Saturday, July 9, 2011

Final Shuttle Launch Portends Bleak Future for U.S. Manned Space Program

eWeek.com: Final Shuttle Launch Portends Bleak Future for U.S. Manned Space Program
I watched the final Space Shuttle launch just as I did the first one–on television. There were differences. When Columbia launched I was watching the television mounted on the bulkhead of the wardroom of a U.S. Navy Perry-class frigate.

Right afterwards, I walked out on deck to see the tiny, bright speck followed by an immense cloud as it reached into the Florida sky miles down the coast from our pier. That was the last time I actually saw a Shuttle launch.

Today, it was a much improved television, and a much clearer view. And after all of these years it’s still hard to believe the magnificence when you see 4.4 million pounds of exquisitely complicated spacecraft ascend into the heavens. But that was the last time I’ll ever see such a flight. For the launch of Atlantis was more than the end of a program. The launch of Atlantis was the end of manned spaceflight in the US. We will never see another craft carrying people launch from the Kennedy Spaceflight Center.

Yes, I know that there are a lot of people who believe the brave words of NASA that we will return in four years; that we will have another spacecraft, perhaps one from Space-X, perhaps one from another contractor. But the fact is this will never happen. The federal bureaucracy, combined with aggressively anti-science members of Congress will ensure that another flight carrying a person never leaves from a NASA facility.

I also know that there are several private efforts underway that promise manned spaceflight. Virgin Galactic will probably provide suborbital rides to space for the very rich. There are other companies that promise to do the same. But these do nothing for the advancement of science. They do nothing for the exploration of space. They are entertainment, pure and simple.

So how is it that the U.S., a once-proud spacefaring nation has given up? It is, in short, because we no longer have the political and intellectual will to do things that are hard. We no longer wish to stir ourselves from our comfort to strive for anything.
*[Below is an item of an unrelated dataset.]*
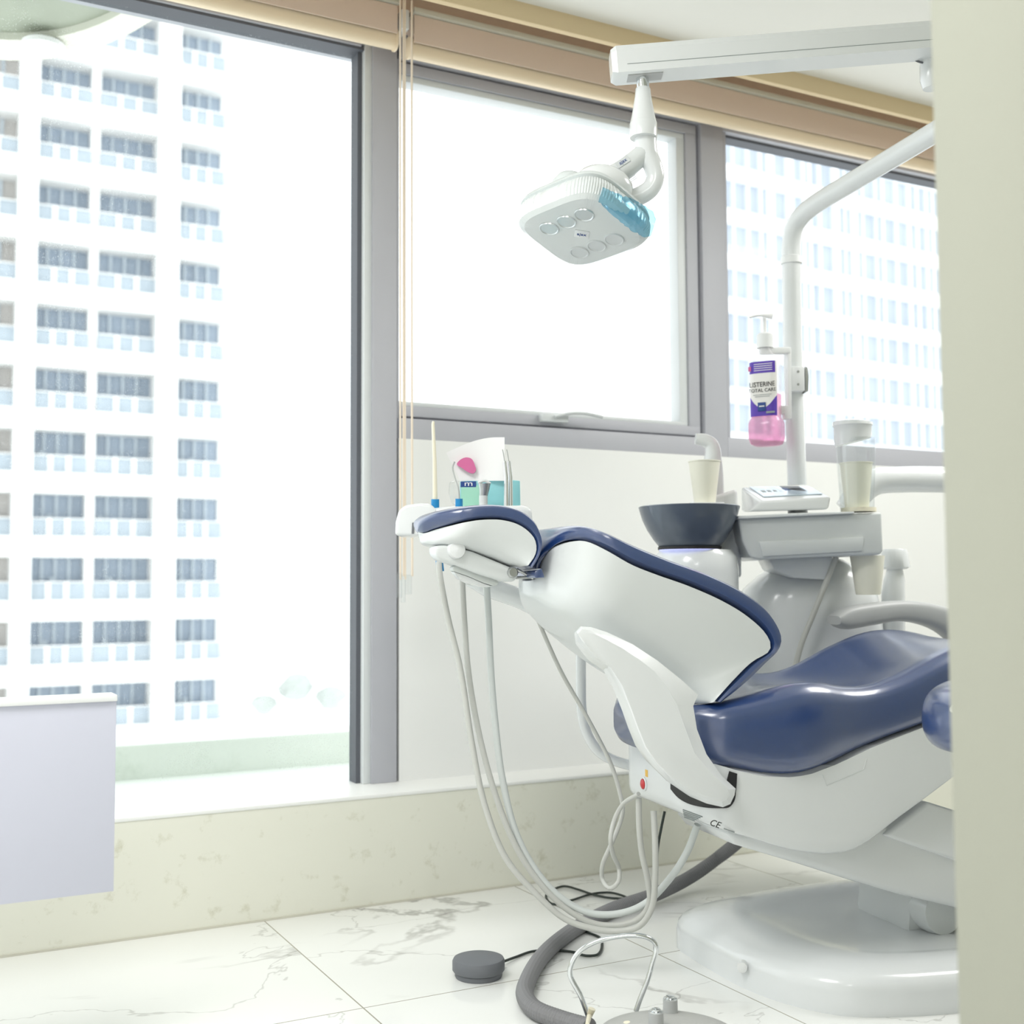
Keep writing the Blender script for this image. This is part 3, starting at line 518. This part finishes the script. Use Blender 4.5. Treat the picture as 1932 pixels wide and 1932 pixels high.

It wasn’t always that way.

“We choose to go to the moon in this decade and do the other things, not because they are easy, but because they are hard,” said President John F. Kennedy, speaking at Rice University on September 12, 1962. Kennedy was explaining why it was necessary to spend the money and effort to create a real space program and he set forth to inspire the U.S. to do it. I remember every step of the way.